If you enjoy the wines of Sauternes and Barsac as much as they deserve, then it seems inevitable that you should be familiar with the twin estates of Château Doisy-Védrines and Château Doisy-Daëne. These faux jumeaux offer wines of great quality, combining botrytis complexity with that classic Barsac vibrancy.

Except, of course, these estates are not really twins; together they are in fact two-thirds of a set of triplets. There is a long-lost sibling here, one much less commonly seen. The estate in question is Château Doisy-Dubroca, a tiny slice of the original Doisy estate, and by far the smallest of all the classified Sauternes premiers and deuxièmes crus. Even when it was in full production its annual output was often just a few hundred cases of wine; this explains why it always maintained such a low profile, and why my encounters with it were almost non-existent.
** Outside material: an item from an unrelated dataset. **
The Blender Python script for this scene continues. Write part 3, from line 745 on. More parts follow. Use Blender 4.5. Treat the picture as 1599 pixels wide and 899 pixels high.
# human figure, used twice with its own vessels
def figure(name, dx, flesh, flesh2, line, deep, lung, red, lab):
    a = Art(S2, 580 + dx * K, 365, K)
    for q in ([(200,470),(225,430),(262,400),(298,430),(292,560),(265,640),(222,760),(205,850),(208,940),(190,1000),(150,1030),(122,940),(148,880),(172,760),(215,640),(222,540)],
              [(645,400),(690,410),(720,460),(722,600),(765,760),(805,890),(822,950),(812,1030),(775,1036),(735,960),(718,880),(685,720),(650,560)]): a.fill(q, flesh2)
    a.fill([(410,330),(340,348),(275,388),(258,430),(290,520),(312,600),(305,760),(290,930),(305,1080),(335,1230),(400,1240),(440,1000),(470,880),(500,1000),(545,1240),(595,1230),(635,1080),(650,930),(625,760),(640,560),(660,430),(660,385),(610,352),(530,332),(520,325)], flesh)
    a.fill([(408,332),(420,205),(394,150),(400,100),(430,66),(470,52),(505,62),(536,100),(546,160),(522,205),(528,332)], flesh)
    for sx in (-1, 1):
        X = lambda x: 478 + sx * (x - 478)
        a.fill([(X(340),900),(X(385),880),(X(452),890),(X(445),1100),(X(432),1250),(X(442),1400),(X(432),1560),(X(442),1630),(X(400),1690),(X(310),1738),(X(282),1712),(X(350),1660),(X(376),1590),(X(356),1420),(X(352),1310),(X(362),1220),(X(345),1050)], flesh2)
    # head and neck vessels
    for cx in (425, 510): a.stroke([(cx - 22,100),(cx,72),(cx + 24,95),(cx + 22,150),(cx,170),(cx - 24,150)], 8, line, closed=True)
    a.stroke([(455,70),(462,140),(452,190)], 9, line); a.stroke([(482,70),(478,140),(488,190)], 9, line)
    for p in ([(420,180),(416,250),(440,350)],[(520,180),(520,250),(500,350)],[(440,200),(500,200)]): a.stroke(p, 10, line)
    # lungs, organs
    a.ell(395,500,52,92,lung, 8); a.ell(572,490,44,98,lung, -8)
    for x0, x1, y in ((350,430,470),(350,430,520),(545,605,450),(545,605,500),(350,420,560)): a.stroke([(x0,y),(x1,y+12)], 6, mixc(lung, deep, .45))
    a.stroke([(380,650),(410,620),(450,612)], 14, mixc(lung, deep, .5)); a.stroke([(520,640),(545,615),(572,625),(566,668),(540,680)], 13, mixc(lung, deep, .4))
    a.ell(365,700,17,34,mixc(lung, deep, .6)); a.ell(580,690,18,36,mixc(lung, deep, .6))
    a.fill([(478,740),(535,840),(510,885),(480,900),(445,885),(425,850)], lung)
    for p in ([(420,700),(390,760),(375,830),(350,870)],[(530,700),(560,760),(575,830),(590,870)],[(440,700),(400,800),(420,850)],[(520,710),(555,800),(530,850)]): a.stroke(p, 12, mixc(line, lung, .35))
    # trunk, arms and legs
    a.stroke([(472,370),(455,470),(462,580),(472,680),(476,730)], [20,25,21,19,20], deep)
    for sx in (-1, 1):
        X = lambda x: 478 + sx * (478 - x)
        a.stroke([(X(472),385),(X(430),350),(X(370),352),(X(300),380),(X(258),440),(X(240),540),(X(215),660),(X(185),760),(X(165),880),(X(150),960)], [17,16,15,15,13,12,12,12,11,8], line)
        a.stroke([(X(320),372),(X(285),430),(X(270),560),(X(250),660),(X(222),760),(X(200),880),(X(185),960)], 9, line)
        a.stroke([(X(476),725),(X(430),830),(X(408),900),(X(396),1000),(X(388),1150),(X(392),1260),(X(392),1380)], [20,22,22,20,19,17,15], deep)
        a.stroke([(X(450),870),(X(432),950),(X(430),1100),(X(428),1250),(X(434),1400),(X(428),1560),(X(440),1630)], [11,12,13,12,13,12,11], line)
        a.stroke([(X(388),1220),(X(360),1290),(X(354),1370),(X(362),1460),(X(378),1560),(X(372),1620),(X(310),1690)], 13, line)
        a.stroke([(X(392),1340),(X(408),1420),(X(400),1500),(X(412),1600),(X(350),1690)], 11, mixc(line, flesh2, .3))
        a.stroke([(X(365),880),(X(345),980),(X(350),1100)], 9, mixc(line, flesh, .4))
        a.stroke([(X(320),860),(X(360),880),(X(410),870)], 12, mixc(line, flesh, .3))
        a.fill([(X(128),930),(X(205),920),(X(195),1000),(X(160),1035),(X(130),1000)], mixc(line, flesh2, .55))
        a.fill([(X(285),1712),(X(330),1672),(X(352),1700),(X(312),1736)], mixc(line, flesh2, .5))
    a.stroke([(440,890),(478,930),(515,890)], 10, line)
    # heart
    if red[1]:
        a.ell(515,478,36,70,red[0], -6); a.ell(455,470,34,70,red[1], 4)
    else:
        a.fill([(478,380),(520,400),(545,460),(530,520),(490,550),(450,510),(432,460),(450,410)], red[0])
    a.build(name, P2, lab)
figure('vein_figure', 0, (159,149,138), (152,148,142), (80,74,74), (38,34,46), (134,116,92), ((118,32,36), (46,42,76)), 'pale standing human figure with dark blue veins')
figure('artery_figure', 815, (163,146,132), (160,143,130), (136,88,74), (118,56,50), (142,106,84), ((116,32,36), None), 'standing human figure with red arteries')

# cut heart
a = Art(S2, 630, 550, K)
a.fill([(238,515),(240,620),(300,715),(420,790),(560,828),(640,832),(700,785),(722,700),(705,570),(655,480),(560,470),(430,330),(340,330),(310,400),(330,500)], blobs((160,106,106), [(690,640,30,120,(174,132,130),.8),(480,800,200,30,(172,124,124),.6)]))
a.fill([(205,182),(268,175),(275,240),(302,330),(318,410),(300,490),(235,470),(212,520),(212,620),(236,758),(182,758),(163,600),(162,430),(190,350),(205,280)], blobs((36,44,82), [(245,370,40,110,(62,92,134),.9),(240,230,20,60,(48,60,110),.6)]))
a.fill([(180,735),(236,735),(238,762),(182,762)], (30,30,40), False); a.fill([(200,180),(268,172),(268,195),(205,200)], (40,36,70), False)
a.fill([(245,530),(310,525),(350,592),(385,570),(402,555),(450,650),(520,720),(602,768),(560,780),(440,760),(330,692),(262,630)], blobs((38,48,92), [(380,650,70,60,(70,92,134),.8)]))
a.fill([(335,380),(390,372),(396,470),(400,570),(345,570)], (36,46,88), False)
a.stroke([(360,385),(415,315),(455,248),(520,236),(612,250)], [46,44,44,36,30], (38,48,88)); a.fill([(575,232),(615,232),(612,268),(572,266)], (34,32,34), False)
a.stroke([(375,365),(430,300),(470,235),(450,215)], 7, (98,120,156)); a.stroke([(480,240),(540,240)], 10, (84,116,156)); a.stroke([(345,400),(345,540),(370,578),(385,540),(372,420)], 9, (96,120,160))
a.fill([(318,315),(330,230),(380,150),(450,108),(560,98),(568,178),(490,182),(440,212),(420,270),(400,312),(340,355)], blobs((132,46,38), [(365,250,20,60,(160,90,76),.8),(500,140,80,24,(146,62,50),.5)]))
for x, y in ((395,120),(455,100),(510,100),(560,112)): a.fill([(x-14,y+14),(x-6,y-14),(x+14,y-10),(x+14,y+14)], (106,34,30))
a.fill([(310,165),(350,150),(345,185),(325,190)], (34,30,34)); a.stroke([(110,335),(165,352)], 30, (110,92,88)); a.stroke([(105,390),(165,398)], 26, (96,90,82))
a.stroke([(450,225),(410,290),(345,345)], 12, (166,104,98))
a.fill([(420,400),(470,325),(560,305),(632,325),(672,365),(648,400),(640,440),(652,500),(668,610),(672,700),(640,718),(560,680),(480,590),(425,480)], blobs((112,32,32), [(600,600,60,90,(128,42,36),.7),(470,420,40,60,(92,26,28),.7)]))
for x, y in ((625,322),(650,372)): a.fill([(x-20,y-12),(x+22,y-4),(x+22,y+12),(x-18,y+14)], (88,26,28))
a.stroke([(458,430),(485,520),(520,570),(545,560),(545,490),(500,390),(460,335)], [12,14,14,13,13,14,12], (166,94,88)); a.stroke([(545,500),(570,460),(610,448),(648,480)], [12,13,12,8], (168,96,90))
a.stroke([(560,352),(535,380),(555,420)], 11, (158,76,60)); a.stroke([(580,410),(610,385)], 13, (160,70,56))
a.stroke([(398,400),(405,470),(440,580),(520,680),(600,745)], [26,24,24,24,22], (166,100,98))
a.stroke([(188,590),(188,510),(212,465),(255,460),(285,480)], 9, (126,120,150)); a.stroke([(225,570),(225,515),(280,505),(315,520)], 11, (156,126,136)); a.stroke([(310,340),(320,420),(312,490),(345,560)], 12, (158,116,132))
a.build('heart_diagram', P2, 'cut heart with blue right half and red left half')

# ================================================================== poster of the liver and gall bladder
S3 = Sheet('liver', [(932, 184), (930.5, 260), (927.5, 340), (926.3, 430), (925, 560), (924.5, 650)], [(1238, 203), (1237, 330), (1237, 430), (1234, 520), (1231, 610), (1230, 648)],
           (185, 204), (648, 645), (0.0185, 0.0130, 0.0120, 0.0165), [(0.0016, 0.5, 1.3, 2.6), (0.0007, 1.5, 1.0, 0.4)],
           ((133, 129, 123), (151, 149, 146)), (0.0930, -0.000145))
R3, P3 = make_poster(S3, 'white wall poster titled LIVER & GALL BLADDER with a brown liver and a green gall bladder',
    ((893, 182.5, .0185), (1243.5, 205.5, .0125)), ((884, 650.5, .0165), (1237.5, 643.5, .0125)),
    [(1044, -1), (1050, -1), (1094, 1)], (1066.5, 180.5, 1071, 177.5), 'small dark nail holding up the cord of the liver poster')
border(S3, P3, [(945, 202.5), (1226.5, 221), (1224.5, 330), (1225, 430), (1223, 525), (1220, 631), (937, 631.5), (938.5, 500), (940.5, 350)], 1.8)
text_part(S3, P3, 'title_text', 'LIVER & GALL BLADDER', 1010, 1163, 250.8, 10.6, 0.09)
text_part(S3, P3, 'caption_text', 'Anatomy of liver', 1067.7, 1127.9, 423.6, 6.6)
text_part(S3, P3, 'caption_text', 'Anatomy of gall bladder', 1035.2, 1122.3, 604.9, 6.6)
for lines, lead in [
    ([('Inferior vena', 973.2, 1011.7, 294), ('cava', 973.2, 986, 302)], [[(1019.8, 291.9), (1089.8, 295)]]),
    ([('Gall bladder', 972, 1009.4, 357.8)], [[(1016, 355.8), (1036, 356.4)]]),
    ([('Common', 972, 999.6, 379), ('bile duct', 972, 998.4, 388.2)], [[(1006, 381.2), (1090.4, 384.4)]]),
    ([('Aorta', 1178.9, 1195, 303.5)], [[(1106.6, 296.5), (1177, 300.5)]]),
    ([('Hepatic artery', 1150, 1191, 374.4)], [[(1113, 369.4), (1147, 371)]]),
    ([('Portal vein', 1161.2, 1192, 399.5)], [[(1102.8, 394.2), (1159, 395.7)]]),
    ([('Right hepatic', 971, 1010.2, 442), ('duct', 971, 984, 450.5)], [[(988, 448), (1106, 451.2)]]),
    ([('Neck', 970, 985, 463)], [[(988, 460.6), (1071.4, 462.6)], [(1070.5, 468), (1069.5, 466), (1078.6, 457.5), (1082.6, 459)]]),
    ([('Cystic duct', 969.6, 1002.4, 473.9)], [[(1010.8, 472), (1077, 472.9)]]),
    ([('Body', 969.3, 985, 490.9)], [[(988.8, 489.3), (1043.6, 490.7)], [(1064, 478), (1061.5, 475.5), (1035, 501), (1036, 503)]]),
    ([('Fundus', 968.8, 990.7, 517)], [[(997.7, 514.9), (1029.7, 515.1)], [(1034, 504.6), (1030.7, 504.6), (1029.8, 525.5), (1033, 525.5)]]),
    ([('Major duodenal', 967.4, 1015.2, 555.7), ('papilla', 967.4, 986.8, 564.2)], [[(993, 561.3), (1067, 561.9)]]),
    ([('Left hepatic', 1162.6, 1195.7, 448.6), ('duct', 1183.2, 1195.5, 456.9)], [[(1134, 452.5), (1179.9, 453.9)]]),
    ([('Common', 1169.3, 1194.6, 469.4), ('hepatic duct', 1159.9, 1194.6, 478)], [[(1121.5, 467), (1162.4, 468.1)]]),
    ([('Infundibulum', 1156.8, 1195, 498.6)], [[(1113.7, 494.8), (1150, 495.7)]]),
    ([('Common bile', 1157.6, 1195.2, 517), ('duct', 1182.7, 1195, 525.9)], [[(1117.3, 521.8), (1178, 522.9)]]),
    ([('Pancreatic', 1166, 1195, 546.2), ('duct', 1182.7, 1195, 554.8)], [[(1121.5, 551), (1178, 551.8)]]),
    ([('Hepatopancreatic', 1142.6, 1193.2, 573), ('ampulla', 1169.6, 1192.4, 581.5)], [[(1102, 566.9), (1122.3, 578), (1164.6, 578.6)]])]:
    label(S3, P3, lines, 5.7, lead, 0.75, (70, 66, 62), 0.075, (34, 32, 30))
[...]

Indeed, during the first two decades of the 21st century it seemed that the property had ceased to exist; as it turns out, that was not quite true, as it was pulled back from the brink of extinction. Before I come to this dramatic rescue and resuscitation, however, I first present a little history.

Origins

The three Doisy vineyards of Barsac, Château Doisy-Dubroca, Château Doisy-Védrines and Château Doisy-Daëne, all originate from one estate, the origins of which are not well described. The earliest records are from the 18th century, which refer to an estate to the south of Château Coutet owned by the Védrines family. The newlyweds Jean-Baptiste de Védrines and Marie de Raymond settled in a little village here named La Pinesse, which was owned by the Raymonds.